A soberania, portanto, pertence, de forma concreta, àquele que é o mais capaz. E, neste caso, “o governante bom e legítimo é aquele que faz o que é preciso, tendo em vista o bem comum, que é a salvação das almas” – Charles Maurras, Enquête sur la monarchie. Em última instância, se um poder cumpre sua missão, visando o bem comum, não importa se este é fruto de golpe.
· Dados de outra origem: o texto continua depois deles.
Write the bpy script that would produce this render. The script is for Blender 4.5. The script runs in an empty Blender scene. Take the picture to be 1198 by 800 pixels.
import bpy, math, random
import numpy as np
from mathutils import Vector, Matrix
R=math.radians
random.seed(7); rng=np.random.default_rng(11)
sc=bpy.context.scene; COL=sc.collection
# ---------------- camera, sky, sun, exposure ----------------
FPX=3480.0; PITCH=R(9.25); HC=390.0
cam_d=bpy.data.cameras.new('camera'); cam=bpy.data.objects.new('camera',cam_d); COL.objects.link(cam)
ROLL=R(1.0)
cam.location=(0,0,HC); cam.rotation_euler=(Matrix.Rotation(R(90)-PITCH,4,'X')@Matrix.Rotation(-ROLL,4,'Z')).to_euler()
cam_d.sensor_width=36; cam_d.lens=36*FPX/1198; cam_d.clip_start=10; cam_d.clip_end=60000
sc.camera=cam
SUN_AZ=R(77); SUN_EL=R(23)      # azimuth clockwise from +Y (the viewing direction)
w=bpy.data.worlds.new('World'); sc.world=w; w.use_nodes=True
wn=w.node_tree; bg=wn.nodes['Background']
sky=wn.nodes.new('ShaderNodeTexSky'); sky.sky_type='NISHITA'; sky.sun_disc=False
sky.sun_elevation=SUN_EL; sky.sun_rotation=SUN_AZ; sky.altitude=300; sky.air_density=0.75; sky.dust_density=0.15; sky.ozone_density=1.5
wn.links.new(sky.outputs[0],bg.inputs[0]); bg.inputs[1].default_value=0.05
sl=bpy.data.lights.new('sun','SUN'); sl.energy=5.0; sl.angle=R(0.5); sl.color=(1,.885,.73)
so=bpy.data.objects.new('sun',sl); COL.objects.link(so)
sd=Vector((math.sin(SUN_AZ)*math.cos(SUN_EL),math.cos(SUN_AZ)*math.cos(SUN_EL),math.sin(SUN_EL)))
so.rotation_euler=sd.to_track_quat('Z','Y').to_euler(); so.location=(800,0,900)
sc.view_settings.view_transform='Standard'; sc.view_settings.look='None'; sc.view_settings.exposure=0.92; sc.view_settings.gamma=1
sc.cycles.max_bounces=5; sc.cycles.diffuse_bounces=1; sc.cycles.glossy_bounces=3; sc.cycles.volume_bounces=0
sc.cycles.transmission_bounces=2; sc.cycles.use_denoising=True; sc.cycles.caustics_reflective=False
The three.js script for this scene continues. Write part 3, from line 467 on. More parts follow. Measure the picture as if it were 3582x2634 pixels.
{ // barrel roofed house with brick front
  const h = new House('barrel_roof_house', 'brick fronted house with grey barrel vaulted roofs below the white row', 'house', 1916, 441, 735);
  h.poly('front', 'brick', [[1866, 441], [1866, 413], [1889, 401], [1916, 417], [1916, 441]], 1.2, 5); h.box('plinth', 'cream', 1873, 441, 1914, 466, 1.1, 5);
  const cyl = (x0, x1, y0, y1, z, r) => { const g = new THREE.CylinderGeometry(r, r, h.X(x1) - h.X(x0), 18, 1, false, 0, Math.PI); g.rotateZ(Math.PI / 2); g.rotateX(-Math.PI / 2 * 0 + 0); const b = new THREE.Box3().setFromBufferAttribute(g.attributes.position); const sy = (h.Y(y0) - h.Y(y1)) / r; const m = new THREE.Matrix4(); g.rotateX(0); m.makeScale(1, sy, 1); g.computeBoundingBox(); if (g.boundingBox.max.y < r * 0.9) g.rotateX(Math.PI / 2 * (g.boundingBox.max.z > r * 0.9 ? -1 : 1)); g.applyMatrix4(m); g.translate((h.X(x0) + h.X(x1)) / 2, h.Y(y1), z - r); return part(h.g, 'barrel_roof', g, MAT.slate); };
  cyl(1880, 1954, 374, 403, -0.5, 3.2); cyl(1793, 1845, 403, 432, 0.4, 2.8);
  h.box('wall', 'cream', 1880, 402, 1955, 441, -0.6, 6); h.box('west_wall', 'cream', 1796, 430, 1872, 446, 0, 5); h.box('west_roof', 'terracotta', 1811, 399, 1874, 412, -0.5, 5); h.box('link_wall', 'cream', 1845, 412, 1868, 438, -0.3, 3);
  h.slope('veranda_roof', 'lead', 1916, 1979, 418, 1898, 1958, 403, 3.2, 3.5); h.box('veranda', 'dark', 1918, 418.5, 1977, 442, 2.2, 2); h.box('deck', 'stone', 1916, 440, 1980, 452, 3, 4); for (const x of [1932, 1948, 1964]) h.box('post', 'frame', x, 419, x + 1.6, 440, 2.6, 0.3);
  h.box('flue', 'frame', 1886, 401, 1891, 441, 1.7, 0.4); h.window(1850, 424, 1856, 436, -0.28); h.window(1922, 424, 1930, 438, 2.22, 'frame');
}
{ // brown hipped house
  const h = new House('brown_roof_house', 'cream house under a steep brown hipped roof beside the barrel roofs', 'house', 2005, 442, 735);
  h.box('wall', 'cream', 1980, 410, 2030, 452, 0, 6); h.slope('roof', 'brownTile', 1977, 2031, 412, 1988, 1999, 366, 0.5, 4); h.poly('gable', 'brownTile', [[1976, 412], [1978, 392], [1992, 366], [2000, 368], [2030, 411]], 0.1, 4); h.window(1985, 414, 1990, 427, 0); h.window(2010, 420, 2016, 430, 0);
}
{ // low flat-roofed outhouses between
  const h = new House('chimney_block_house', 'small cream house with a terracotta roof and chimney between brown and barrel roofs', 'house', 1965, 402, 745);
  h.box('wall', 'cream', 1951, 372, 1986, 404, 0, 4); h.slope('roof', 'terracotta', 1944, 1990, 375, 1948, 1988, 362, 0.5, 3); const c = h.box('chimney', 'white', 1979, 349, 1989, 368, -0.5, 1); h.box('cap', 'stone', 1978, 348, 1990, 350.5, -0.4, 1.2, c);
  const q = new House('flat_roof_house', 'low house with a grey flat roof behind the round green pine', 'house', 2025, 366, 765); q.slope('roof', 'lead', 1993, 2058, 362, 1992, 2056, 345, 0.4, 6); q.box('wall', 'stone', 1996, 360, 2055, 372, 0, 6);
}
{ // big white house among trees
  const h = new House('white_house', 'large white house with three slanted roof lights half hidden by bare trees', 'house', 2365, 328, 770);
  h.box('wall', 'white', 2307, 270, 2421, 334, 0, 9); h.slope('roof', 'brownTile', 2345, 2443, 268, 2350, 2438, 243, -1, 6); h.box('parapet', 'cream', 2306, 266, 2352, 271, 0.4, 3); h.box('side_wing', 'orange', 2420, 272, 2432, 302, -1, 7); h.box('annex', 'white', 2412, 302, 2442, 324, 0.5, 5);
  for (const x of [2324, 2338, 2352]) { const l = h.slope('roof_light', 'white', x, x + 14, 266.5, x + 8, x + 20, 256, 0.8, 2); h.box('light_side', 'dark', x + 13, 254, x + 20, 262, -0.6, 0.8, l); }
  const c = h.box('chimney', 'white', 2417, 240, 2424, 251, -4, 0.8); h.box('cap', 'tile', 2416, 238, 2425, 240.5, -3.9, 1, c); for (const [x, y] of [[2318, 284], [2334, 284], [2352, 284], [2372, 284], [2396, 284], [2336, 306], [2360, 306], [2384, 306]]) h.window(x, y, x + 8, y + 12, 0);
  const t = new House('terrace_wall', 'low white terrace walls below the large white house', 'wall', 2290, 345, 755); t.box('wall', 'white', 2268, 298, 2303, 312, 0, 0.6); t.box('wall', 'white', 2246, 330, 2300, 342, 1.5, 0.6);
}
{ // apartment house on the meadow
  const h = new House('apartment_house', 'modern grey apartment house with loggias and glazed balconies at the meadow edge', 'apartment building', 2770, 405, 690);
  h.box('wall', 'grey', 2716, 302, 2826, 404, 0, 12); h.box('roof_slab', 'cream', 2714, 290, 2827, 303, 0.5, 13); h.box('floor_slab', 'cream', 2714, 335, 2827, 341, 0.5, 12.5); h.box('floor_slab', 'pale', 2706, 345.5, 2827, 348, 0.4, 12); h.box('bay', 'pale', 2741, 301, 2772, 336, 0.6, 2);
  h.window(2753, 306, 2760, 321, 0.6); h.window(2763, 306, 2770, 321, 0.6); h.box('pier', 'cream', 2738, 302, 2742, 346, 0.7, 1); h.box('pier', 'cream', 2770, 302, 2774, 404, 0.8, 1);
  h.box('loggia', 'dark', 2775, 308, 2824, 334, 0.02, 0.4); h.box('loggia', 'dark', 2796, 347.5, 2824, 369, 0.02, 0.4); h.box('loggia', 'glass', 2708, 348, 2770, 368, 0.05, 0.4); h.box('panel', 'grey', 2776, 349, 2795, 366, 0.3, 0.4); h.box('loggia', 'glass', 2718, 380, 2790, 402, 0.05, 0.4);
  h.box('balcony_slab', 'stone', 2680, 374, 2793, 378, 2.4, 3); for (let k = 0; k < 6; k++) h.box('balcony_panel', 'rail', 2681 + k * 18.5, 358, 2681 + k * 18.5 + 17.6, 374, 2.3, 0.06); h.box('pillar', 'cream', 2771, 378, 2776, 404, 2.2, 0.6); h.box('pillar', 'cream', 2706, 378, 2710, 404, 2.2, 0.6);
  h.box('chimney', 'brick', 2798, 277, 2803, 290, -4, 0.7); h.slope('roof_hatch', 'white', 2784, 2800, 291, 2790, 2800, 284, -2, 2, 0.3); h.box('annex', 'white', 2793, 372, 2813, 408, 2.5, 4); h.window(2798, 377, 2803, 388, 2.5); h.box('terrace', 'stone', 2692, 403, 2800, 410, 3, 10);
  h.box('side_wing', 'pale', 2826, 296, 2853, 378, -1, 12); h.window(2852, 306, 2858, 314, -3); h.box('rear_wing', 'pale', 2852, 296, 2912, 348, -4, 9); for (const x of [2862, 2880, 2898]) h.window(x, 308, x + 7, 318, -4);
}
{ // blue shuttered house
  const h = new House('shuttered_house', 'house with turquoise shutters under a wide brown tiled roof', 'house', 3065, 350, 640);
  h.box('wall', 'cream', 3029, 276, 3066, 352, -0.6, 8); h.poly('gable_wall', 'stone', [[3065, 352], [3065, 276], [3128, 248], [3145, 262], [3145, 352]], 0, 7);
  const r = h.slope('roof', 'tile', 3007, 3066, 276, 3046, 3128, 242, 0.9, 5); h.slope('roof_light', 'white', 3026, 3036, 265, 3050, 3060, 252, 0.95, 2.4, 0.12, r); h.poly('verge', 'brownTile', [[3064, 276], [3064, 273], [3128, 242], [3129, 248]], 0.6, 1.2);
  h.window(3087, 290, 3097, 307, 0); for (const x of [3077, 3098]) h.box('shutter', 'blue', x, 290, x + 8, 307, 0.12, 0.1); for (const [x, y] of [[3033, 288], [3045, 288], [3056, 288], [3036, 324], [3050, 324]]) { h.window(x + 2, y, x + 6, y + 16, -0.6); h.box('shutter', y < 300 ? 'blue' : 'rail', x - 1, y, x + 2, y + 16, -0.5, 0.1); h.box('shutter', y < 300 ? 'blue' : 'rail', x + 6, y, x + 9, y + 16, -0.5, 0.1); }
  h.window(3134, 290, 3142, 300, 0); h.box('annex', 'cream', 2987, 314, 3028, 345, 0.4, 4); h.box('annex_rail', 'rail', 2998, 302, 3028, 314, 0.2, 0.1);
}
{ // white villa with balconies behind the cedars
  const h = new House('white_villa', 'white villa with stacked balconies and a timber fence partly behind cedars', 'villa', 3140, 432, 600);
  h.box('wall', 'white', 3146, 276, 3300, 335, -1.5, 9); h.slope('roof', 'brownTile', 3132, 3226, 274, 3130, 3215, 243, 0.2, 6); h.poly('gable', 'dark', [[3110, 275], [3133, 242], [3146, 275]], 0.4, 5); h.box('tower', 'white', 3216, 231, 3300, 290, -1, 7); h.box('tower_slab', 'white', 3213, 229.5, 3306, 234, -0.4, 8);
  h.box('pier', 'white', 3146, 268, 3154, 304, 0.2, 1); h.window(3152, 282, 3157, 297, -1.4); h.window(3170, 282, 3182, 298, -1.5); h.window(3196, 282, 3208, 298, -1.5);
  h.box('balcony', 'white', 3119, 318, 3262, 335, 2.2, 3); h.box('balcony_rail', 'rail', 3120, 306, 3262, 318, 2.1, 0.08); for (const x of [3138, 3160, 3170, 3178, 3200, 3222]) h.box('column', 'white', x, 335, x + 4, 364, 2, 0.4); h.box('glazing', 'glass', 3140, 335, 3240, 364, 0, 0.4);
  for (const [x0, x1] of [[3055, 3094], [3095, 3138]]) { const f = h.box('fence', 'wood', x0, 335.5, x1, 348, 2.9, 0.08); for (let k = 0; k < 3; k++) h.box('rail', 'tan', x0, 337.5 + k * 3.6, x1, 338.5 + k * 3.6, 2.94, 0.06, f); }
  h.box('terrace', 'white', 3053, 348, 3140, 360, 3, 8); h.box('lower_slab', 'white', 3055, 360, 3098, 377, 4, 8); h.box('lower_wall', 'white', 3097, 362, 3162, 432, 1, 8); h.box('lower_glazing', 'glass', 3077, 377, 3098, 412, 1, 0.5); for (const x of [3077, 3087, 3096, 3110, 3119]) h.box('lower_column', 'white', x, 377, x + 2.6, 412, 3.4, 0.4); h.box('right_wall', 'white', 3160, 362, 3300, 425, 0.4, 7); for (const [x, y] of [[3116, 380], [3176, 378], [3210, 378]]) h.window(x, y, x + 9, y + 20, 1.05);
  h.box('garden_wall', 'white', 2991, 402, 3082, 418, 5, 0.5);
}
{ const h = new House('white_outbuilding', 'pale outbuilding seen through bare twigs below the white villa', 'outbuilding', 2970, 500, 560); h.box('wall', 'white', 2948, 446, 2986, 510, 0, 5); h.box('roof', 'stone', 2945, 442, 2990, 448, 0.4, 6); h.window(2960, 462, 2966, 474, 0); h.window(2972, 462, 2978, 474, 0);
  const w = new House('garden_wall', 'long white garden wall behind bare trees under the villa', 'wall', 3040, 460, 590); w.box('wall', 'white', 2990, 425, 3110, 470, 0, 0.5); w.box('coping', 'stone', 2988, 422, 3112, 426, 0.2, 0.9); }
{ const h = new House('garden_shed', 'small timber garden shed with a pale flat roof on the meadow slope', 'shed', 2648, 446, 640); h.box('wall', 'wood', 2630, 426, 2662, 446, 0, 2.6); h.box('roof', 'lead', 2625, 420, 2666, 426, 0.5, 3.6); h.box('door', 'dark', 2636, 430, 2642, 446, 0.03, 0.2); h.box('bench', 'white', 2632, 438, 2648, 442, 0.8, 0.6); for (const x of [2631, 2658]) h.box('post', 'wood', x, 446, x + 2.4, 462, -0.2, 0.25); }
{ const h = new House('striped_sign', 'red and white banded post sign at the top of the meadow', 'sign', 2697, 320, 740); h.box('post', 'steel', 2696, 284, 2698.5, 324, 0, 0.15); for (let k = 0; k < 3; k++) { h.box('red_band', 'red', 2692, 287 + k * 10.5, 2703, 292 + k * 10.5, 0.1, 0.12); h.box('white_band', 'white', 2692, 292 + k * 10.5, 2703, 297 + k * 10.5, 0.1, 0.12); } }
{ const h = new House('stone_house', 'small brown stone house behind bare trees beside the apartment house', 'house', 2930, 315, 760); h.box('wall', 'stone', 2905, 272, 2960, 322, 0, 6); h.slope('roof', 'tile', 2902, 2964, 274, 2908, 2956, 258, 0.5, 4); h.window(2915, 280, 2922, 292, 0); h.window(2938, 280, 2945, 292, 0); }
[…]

O critério “máximo”, segundo o Papa Leão XIII, para que se pudesse julgar a legitimidade de um governo deve sempre ser “o bem comum e a paz pública”. Assim, se um usurpador cumpre esta função, chegará o momento em que seu governo se tornará legítimo, pois nada do que é humano é eterno, e a vacância da autoridade não pode durar para sempre.
Quanto tempo se leva para conseguir essa legitimação do poder? Neste ponto, que é puramente prático, a Igreja abstém-se de pronunciar-se em seu ensinamento oficial, pois seu papel não é transformar governos de fato em governos de jure, mas satisfaz-se com a observância da legitimação efetuada.
2. A PERDA DA LEGITIMIDADE
Se um governo, inicialmente ilegítimo, pode, posteriormente, tornar-se legítimo, o inverso também é possível; um governo que, inicialmente é legítimo, corrompe-se, devido ao mal que faz, e torna-se ilegítimo.
Somente quem governa tendo em vista o verdadeiro bem comum é que tem o verdadeiro e absoluto direito de governar, deste modo, implicando aos súditos e cidadãos o dever da obediência ao governante. É isto o que Nosso Senhor nos ensina, com suas palavras “Dai a César o que é de César e a Deus o que é de Deus”. A mesma doutrina ensina São Paulo aos Apóstolos: “Toda alma esteja sujeita à autoridades superiores; pois não há autoridade que não venha de Deus. E as que existem foram instituídas por Ele. Portanto, quem resiste à autoridade, resiste à ordem que Deus estabeleceu (...).” (Rm XIII, I-V). E é também o ensinamento do Papa Pio IX, no Syllabus: “É permitido recusar obediência aos príncipes legítimos e até revoltar-se contra eles” (Prop. 63) e o Papa Leão XIII, por sua vez, declarou que “Não é permitido desprezar o poder legítimo” (Immortale Dei)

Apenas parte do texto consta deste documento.